* Given data
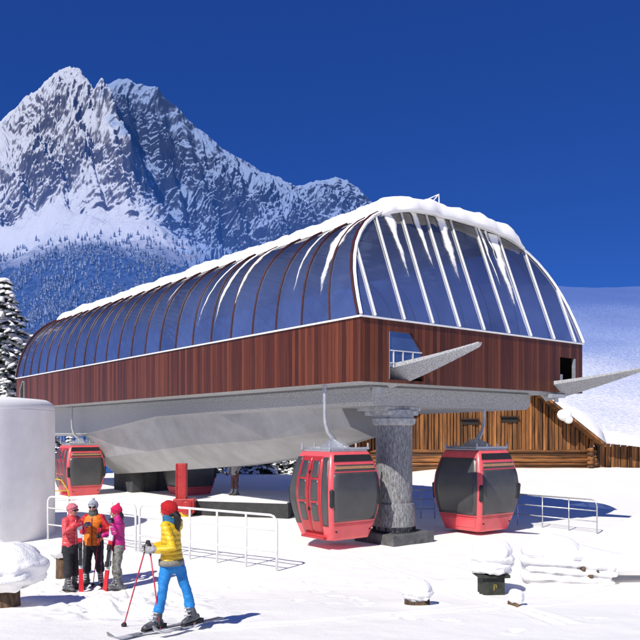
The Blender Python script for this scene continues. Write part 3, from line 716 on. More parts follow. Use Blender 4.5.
# guide wings sticking out of the openings
def wing(w0, w1, l0, tipw, tipl, tipz, zb, name='guide_wing'):
    g = MB(); n = 10; top = []; bot = []
    for k in range(n + 1):
        t = k / n; l = l0 + (tipl - l0) * t; e = t ** 1.25
        wa = w0 + (tipw - w0) * t; wc = w1 + (tipw + .12 - w1) * t
        za = zb + (tipz - zb) * e + .12 * (1 - t); dep = .62 * (1 - t) + .03
        top.append([(wa, l, za + .10 * (1 - t)), ((wa + wc) / 2, l, za - dep * .55), (wc, l, za + .04 * (1 - t))])
        bot.append([(wa, l, za - .03), ((wa + wc) / 2, l, za - dep * .55 - .10), (wc, l, za - .05)])
    vs = [p for r in top for p in r] + [p for r in bot for p in r]; o = (n + 1) * 3; fs = []
    for k in range(n):
        for j in range(2):
            a = k * 3 + j; fs += [(a, a + 1, a + 4, a + 3), (o + a, o + a + 3, o + a + 4, o + a + 1)]
        for j in (0, 2): a = k * 3 + j; fs.append((a, a + 3, o + a + 3, o + a))
    fs += [(0, o, o + 1, 1), (1, o + 1, o + 2, 2), (n * 3, n * 3 + 1, o + n * 3 + 1, o + n * 3), (n * 3 + 1, n * 3 + 2, o + n * 3 + 2, o + n * 3 + 1)]
    g.add(vs, fs); return g.build(name, M['deck'], ST)
wing(.98, 2.1, .6, 1.9, -2.0, 5.12, 4.46)
wing(7.6, 8.95, .6, 8.7, -2.3, 4.86, 4.30)
g = MB(); g.box((7.95, .05, 4.10), (.7, .3, .10)); g.lathe([(.07, 3.92), (.07, 4.1)], (8.1, .1, 0), 10); g.lathe([(.05, 3.95), (.05, 4.12)], (.9, .35, 0), 10); g.build('underside_bracket', M['silver'], ST)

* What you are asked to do
Retype the listing exactly. Pictures do not belong in the copy.

* Solved exercise
The Blender Python script for this scene continues. Write part 3, from line 716 on. More parts follow. Use Blender 4.5.
# guide wings sticking out of the openings
def wing(w0, w1, l0, tipw, tipl, tipz, zb, name='guide_wing'):
    g = MB(); n = 10; top = []; bot = []
    for k in range(n + 1):
        t = k / n; l = l0 + (tipl - l0) * t; e = t ** 1.25
        wa = w0 + (tipw - w0) * t; wc = w1 + (tipw + .12 - w1) * t
        za = zb + (tipz - zb) * e + .12 * (1 - t); dep = .62 * (1 - t) + .03
        top.append([(wa, l, za + .10 * (1 - t)), ((wa + wc) / 2, l, za - dep * .55), (wc, l, za + .04 * (1 - t))])
        bot.append([(wa, l, za - .03), ((wa + wc) / 2, l, za - dep * .55 - .10), (wc, l, za - .05)])
    vs = [p for r in top for p in r] + [p for r in bot for p in r]; o = (n + 1) * 3; fs = []
    for k in range(n):
        for j in range(2):
            a = k * 3 + j; fs += [(a, a + 1, a + 4, a + 3), (o + a, o + a + 3, o + a + 4, o + a + 1)]
        for j in (0, 2): a = k * 3 + j; fs.append((a, a + 3, o + a + 3, o + a))
    fs += [(0, o, o + 1, 1), (1, o + 1, o + 2, 2), (n * 3, n * 3 + 1, o + n * 3 + 1, o + n * 3), (n * 3 + 1, n * 3 + 2, o + n * 3 + 2, o + n * 3 + 1)]
    g.add(vs, fs); return g.build(name, M['deck'], ST)
wing(.98, 2.1, .6, 1.9, -2.0, 5.12, 4.46)
wing(7.6, 8.95, .6, 8.7, -2.3, 4.86, 4.30)
g = MB(); g.box((7.95, .05, 4.10), (.7, .3, .10)); g.lathe([(.07, 3.92), (.07, 4.1)], (8.1, .1, 0), 10); g.lathe([(.05, 3.95), (.05, 4.12)], (.9, .35, 0), 10); g.build('underside_bracket', M['silver'], ST)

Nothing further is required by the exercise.